«Il Tempo» in Braille, un passo avanti per la civiltà del nostro Paese

Il pubblico dei lettori non vedenti è vasto e merita attenzione e rispetto: ma l'editoria è spesso troppo concentrata sui bilanci, e disattenta su altri versanti. Ad ogni buon conto, stampare in Braille è impegnativo, ma l'informatica può dare una mano. Come accade in un istituto penitenziario di Bologna, dove i detenuti hanno scannerizzato più di quattromila volumi per convertirli nel linguaggio tattile. Insomma, in Italia si fa molto, per chi non gode del dono della vista, ma non ancora abbastanza. Lo Stato dovrebbe reperire nuove risorse e sensibilizzare maggiormente la comunità. Come accade altrove, in Scandinavia o in Australia, dove non ci si meraviglia di trovare semafori acustici a ogni incrocio.
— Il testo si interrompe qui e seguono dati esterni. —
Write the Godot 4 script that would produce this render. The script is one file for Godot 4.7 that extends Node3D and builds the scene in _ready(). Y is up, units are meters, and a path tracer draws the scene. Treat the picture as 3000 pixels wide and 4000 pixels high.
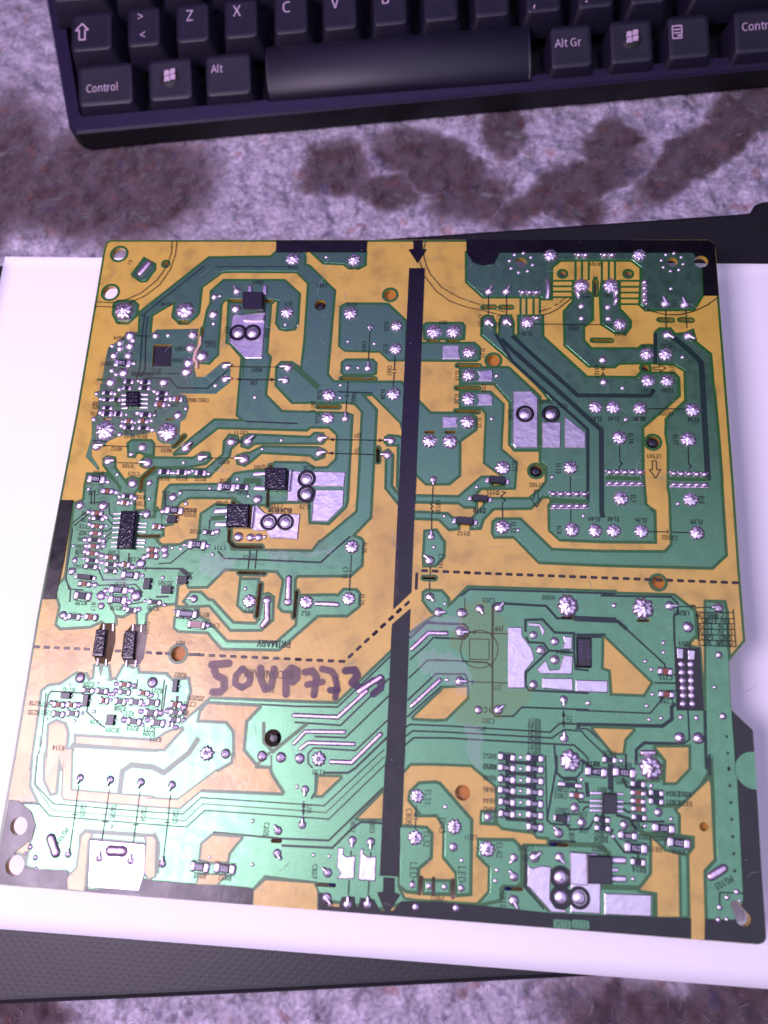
extends Node3D
# A power supply circuit board lying solder side up on a sheet of white paper, in front of a black keyboard on a felt blanket.
# Small things are modelled in millimetres under roots scaled to 0.001; T is the top of the board above its underside.

const T := 1.6
const HALF := 99.0
var M := {}
var cache := {}
var counts := {}
var board: Node3D
var rng := RandomNumberGenerator.new()
var outline := PackedVector2Array()
var outline_in := PackedVector2Array()
var cuts: Array = []
var layer := {}
var letters: SurfaceTool
var lines: SurfaceTool
var font: SystemFont

func _ready() -> void:
	rng.seed = 7
	# camera: a phone held over the bench
	var cam := Camera3D.new()
	cam.name = "camera"
	cam.transform = Transform3D(Basis(Vector3(0.995479,-0.077342,-0.055134), Vector3(-0.031131,0.282720,-0.958697), Vector3(0.089735,0.956079,0.279034)), Vector3(0.020471,0.243877,0.056799))
	cam.near = 0.01
	cam.far = 20.0
	cam.fov = 66.2669
	var lens := CameraAttributesPhysical.new()
	lens.frustum_focal_length = 18.3845
	lens.frustum_focus_distance = 0.235
	lens.exposure_aperture = 6.0
	lens.frustum_near = 0.01
	lens.frustum_far = 20.0
	cam.attributes = lens
	add_child(cam)
	cam.current = true
	# light: a mauve lamp low on the left, and the dim mauve room
	var env := WorldEnvironment.new()
	env.name = "environment"
	var e := Environment.new()
	e.background_mode = Environment.BG_COLOR
	e.background_color = Color(0.19, 0.15, 0.275)
	e.tonemap_mode = Environment.TONE_MAPPER_LINEAR
	e.tonemap_exposure = 1.0
	e.sdfgi_enabled = true
	e.ssao_enabled = true
	e.ssil_enabled = true
	env.environment = e
	add_child(env)
	area_lamp("bench_lamp", Vector3(-0.26, 0.46, 0.105), Vector3(-0.02, 0.02, 0.0), Vector2(0.22, 0.22), Color(0.96, 0.87, 1.0), 0.335)

	area_lamp("ceiling_lamp", Vector3(0.34, 1.1, 0.15), Vector3(0.32, 0.0, 0.14), Vector2(1.1, 0.95), Color(0.86, 0.84, 1.0), 0.62)
	# the violet strip light above the back left of the bench
	area_lamp("violet_lamp", Vector3(-0.22, 1.1, -0.52), Vector3(-0.1, 0.0, -0.2), Vector2(0.65, 0.5), Color(0.70, 0.56, 1.0), 0.16)
	materials()
	font = SystemFont.new()
	font.font_names = PackedStringArray(["Droid Sans"])
	font.font_weight = 500
	felt()
	panel()
	paper()
	keyboard()
	circuit_board()

func circuit_board() -> void:
	board = root("circuit_board", "green and tan power supply circuit board, solder side up, lying on white paper", "circuit board", Vector3(0, 0.0234, 0))
	letters = begin()
	lines = begin()
	data_outline()
	outline = tidy(outline)
	outline_in = inset(outline, 0.06)
	for w in data_windows():
		cut(pts(w))
	for w in data_opto():
		cut(pts(w))
	data_holes()
	# the laminate with every hole and slot cut through it
	var core := CSGPolygon3D.new()
	core.name = "laminate_sheet"
	core.polygon = outline
	core.depth = T
	core.rotation.x = PI / 2
	core.material_override = M["laminate"]
	board.add_child(core)
	for c in cuts:
		var k := CSGPolygon3D.new()
		k.name = "opening_cut"
		k.operation = CSGShape3D.OPERATION_SUBTRACTION
		k.polygon = c[0]
		k.depth = T + 2.0
		k.position.z = 1.0
		core.add_child(k, true)
	var edge := begin()
	skirt(edge, outline_in, T + 0.012, inset(outline, 0.75), T + 0.012)
	part(board, "edge_mask", finish(edge), M["mask"])
	data_copper()
	data_gaps()
	data_laminate()
	data_tin()
	data_joints()
	data_small_parts()
	details()
	scratches()
	data_print()
	part(board, "printed_lettering", letters.commit(), M["ink"])
	lines.generate_normals()
	part(board, "printed_lines", lines.commit(), M["ink"])

func details() -> void:
	var tabs := pts([-28.62,-15.63,-38.67,-4.02,-45.1,-69.81,54.36,85.05])
	var sizes := [Vector2(1.7, 14.0), Vector2(1.4, 13.5), Vector2(13.5, 4.0), Vector2(8.6, 15.0)]
	for i in 4:
		var w: Vector2 = sizes[i] * 0.5
		var o := part(board, "transistor_tab", block(w.x, w.y, 0.9, 0.2), M["tinned"])
		o.position = Vector3(tabs[i].x, T + 0.35, tabs[i].y)
	# parts of the other side seen in the cut-out windows
	for i in 2:
		var p := tidy(pts(data_windows()[i]))
		var st := begin()
		var top := -0.4 if i == 0 else 1.2
		stack(st, [inset(p, 0.25), inset(p, 0.25), inset(p, 0.5)], [-9.0, top + T - 0.2, top + T])
		var o := part(board, "window_component", finish(st), M["epoxy"])
		if i == 1:
			var c := Vector2.ZERO
			for v in p:
				c += v / p.size()
			var t := begin()
			write(t, "K PHC2", c + Vector2(-1.2, -0.6), 90, 1.3, T + top + 0.012)
			write(t, "2 29", c + Vector2(1.2, 0.2), 90, 1.2, T + top + 0.012)
			part(o, "marking", t.commit(), M["faint_ink"])
	# thread of hot glue
	part(board, "glue_thread", sweep(pts(data_glue()), 0.8, 0.7, T + 0.2), M["glue"])
	# lacquered capacitor bodies that show in three slots
	for q in data_beads():
		var b := part(board, "capacitor_bead", dome("dome", 1), M["blue_lacquer"])
		b.position = Vector3(q[0], T - 1.3, q[1])
		b.scale = Vector3(2.2, 1.4, 1.1)
	label_windows()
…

Ma a ben guardare, è il mondo intero a dover tenere il passo dei non vedenti: basta pensare ai grandi produttori di tecnologia. Alcuni programmi per computer ci consentono di «vedere» e interpretare quel che passa sullo schermo del pc, ma quando si parla di telefonini diventa un dramma trovare i tasti o capire cosa propone il display. Questioni che andrebbero affrontate senza indugio: come, nel suo campo, ha fatto «Il Tempo», primo fra tutti. Auguri di cuore.